Record extracts
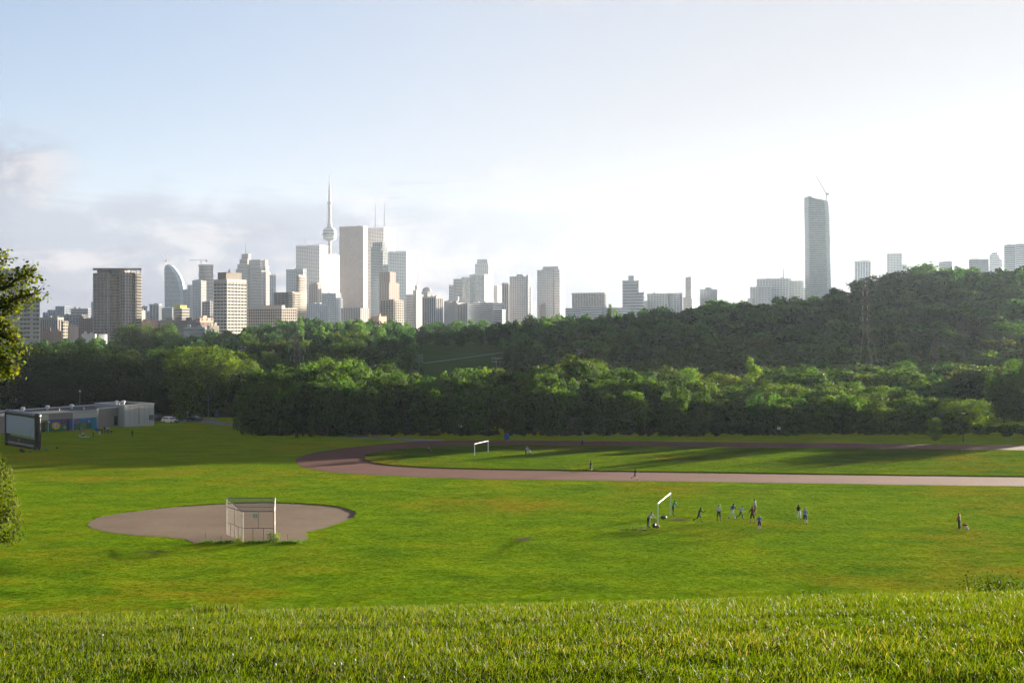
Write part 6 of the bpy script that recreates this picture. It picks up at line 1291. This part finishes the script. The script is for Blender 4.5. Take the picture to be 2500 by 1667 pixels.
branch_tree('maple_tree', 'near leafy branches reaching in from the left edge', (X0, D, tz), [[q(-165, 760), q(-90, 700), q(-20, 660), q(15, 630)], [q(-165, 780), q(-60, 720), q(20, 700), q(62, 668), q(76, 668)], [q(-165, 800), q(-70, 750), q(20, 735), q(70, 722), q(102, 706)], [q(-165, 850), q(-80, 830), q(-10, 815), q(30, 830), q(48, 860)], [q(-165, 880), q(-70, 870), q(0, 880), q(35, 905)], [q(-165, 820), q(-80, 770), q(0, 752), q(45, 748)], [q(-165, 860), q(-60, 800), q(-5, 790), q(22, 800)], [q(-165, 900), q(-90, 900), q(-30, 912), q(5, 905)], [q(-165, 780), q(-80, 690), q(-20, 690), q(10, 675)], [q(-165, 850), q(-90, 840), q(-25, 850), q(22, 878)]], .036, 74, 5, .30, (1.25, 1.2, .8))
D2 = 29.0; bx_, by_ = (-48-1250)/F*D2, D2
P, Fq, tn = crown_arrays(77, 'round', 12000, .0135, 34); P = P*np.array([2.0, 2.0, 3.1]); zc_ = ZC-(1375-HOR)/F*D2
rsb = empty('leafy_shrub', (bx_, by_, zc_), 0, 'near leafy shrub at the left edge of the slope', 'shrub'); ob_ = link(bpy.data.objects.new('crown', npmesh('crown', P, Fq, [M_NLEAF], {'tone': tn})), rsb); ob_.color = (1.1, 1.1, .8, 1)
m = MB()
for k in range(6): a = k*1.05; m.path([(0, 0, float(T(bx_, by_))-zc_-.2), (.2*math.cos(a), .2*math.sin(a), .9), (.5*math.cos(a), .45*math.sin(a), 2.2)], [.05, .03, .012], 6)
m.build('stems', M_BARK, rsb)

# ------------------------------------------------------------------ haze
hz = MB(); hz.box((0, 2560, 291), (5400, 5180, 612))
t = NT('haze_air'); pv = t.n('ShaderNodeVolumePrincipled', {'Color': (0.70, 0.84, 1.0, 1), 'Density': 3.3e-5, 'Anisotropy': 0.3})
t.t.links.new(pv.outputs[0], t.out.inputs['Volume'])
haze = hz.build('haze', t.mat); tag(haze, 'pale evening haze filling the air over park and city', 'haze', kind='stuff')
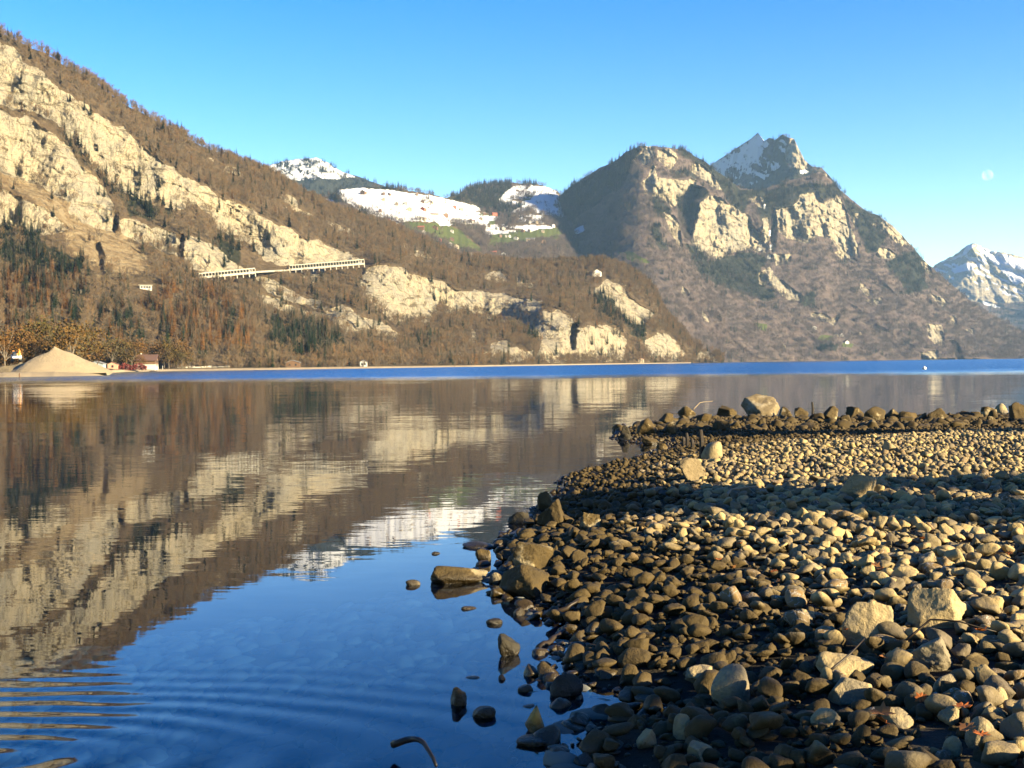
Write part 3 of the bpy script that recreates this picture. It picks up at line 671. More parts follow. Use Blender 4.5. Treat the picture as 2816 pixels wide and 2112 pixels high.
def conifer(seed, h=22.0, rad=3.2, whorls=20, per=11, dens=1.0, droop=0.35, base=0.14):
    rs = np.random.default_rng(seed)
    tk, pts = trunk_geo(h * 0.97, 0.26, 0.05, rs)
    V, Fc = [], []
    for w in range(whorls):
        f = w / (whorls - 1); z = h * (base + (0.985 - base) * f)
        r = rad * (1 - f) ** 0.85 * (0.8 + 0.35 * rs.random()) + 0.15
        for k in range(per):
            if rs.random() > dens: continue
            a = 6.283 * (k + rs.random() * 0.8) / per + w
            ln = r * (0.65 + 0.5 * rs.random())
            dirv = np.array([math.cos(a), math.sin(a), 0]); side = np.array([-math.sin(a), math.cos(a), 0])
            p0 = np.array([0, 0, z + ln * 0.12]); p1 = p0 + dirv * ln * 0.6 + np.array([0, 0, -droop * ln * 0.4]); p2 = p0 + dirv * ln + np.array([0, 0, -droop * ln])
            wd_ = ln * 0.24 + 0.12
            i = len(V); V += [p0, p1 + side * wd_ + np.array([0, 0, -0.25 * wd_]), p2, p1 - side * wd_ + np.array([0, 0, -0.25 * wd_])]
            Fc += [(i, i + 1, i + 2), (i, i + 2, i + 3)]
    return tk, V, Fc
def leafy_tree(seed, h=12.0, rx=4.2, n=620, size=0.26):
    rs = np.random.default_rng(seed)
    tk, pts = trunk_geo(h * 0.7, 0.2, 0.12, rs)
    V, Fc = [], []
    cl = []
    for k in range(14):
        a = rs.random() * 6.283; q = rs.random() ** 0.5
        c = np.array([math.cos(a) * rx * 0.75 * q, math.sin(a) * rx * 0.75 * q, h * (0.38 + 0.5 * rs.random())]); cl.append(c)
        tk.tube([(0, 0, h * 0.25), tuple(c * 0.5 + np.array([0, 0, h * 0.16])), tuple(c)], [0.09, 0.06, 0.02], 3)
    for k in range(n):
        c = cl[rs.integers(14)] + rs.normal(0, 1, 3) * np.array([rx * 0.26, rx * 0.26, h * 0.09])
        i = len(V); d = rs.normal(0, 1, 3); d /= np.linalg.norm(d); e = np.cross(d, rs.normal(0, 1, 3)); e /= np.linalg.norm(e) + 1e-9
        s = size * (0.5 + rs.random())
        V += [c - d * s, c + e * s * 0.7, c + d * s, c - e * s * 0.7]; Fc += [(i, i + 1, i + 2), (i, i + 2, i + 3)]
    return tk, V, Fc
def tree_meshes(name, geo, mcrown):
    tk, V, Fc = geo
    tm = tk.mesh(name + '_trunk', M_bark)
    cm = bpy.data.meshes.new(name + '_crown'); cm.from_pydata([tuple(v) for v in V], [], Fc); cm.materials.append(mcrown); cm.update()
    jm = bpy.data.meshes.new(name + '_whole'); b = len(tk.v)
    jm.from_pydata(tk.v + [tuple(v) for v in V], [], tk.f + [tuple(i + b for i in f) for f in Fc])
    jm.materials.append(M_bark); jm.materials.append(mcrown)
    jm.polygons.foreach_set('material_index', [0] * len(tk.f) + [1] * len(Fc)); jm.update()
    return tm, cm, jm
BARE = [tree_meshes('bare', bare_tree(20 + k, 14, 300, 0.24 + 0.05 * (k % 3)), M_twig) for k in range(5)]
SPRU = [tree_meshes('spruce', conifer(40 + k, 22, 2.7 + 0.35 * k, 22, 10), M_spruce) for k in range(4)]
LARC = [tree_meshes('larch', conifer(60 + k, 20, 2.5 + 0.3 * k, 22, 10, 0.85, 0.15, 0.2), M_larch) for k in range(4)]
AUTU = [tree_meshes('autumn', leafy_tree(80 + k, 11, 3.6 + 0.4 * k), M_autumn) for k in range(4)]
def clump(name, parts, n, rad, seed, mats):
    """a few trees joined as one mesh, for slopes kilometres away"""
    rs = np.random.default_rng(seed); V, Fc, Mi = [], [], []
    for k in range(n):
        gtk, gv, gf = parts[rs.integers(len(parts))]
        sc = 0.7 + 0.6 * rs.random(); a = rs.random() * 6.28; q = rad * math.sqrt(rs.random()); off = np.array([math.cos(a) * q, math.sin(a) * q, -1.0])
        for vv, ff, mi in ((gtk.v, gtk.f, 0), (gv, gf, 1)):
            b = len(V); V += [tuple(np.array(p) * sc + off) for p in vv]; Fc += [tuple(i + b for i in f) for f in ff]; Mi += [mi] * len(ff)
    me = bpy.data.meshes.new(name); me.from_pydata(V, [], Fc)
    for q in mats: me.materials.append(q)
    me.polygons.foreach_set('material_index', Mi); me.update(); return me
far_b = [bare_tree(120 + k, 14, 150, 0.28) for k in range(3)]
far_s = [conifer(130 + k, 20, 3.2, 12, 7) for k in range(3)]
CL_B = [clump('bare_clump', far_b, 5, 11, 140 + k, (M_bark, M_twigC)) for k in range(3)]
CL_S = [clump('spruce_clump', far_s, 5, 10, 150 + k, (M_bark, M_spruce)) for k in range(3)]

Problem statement
From the records above, work out how many lines contain the string "Blender". Give only the number.

The solution
2